[Supplied records]:

▬▬▬▬▬▬▬▬▬▬

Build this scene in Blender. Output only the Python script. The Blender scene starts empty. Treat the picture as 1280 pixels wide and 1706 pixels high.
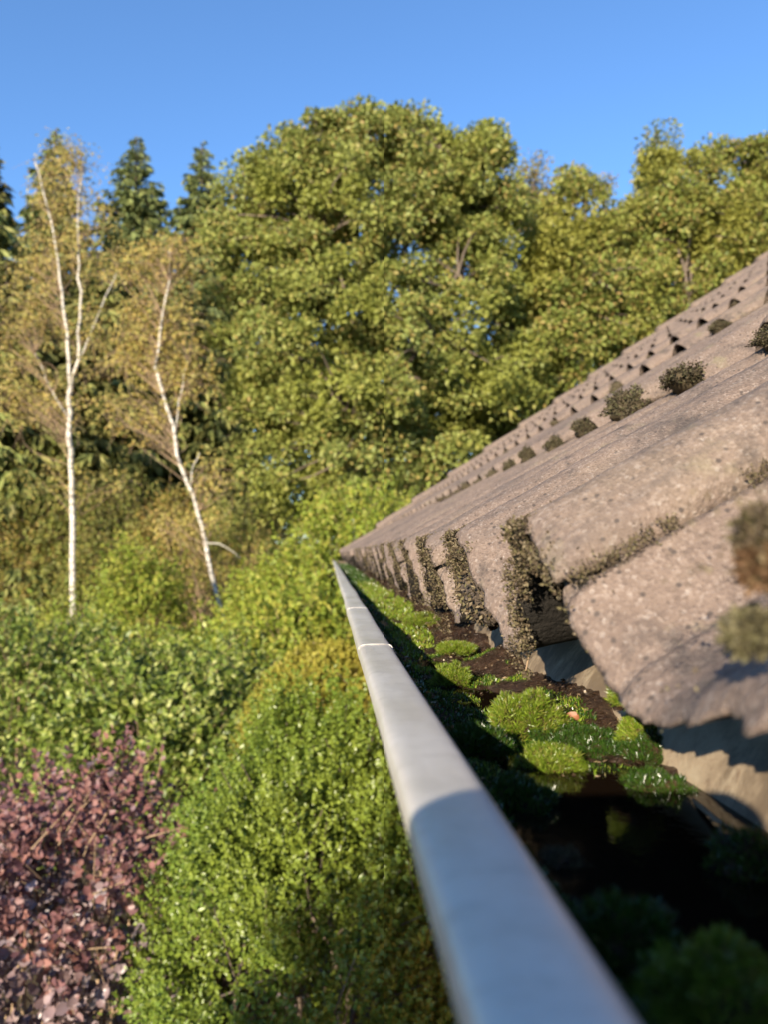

▬▬▬▬▬▬▬▬▬▬

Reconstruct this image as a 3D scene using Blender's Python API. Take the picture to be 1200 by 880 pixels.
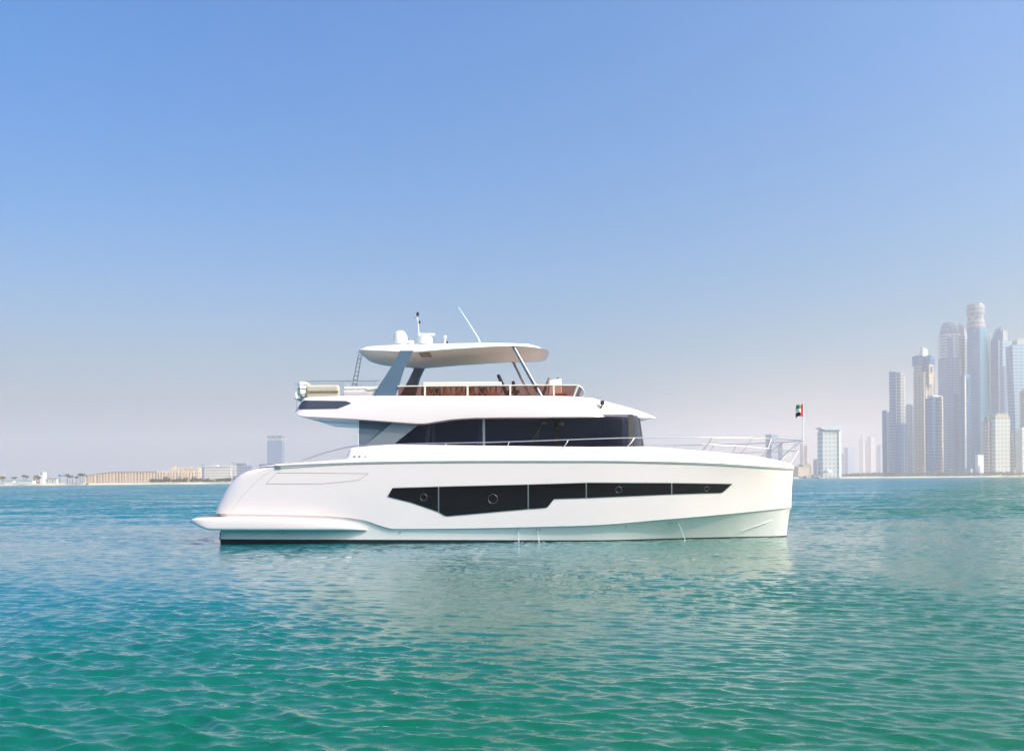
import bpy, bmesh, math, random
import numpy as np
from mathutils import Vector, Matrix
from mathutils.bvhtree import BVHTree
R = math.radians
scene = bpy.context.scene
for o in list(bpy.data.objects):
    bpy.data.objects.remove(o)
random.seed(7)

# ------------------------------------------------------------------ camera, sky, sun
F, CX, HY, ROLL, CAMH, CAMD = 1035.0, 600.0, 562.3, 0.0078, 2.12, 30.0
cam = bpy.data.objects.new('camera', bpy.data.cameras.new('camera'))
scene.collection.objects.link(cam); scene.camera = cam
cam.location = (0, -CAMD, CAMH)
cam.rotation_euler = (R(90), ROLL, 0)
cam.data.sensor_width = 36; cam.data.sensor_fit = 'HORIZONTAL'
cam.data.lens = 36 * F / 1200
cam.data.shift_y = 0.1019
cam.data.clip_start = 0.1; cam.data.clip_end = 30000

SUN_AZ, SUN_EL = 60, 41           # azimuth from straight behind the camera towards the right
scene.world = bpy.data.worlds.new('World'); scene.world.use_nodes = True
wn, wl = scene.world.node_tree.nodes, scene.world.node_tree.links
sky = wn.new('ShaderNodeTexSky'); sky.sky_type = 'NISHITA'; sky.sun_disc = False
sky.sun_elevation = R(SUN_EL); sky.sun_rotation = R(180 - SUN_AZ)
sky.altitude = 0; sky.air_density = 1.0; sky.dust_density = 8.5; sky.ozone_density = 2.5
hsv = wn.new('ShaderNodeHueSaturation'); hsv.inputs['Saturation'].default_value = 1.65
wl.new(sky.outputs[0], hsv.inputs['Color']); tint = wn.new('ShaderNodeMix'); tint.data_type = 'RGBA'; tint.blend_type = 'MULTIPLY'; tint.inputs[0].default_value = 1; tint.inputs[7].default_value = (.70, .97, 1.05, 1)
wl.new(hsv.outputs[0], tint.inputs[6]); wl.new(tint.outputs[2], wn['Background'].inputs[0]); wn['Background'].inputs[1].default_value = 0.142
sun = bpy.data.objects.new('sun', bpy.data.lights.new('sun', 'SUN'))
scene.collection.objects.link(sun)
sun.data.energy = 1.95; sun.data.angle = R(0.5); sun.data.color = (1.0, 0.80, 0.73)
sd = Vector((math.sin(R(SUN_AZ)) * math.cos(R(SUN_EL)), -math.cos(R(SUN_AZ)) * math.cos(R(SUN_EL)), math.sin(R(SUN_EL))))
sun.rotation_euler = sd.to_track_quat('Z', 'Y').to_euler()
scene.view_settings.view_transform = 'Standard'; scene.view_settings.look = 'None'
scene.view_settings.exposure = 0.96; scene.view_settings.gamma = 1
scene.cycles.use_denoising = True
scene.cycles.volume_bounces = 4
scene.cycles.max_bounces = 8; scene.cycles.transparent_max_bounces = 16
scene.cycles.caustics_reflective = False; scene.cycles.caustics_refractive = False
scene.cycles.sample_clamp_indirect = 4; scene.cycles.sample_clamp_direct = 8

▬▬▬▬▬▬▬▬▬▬

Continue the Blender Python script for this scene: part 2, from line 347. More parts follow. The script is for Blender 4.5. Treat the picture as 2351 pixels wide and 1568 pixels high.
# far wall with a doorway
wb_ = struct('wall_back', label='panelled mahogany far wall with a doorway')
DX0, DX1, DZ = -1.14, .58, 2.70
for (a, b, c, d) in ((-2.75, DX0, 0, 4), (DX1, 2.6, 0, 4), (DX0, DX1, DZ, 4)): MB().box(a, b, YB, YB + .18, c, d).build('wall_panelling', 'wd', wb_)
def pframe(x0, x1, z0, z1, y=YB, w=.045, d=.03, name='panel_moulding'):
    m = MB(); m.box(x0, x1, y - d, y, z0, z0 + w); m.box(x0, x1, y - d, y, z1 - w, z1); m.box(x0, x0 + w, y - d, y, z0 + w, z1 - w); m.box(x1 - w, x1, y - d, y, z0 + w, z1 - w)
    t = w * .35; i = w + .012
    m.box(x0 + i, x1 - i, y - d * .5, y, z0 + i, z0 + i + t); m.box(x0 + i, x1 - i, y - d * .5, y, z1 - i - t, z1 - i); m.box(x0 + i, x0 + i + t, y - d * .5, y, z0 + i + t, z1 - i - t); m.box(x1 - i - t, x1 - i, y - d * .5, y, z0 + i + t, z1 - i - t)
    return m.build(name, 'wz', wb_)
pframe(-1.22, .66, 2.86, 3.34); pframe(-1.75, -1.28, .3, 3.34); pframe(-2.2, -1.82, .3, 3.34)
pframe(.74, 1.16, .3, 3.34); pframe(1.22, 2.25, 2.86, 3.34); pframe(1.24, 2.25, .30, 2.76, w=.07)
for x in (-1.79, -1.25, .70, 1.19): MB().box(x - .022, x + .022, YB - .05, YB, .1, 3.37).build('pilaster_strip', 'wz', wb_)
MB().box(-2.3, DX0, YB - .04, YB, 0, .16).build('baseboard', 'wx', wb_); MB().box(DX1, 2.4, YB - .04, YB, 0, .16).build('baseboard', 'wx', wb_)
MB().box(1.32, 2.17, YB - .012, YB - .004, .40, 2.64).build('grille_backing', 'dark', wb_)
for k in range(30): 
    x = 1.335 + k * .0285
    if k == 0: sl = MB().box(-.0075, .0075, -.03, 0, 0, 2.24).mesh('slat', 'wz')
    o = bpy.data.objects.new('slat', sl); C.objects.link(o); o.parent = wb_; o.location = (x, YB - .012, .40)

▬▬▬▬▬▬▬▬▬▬

[Direction]: Print exactly the lines from the line containing "Reconstruct this image" through the line containing "random.seed(7)", and omit any picture found among them.

[Response below]:
Reconstruct this image as a 3D scene using Blender's Python API. Take the picture to be 1200 by 880 pixels.
import bpy, bmesh, math, random
import numpy as np
from mathutils import Vector, Matrix
from mathutils.bvhtree import BVHTree
R = math.radians
scene = bpy.context.scene
for o in list(bpy.data.objects):
    bpy.data.objects.remove(o)
random.seed(7)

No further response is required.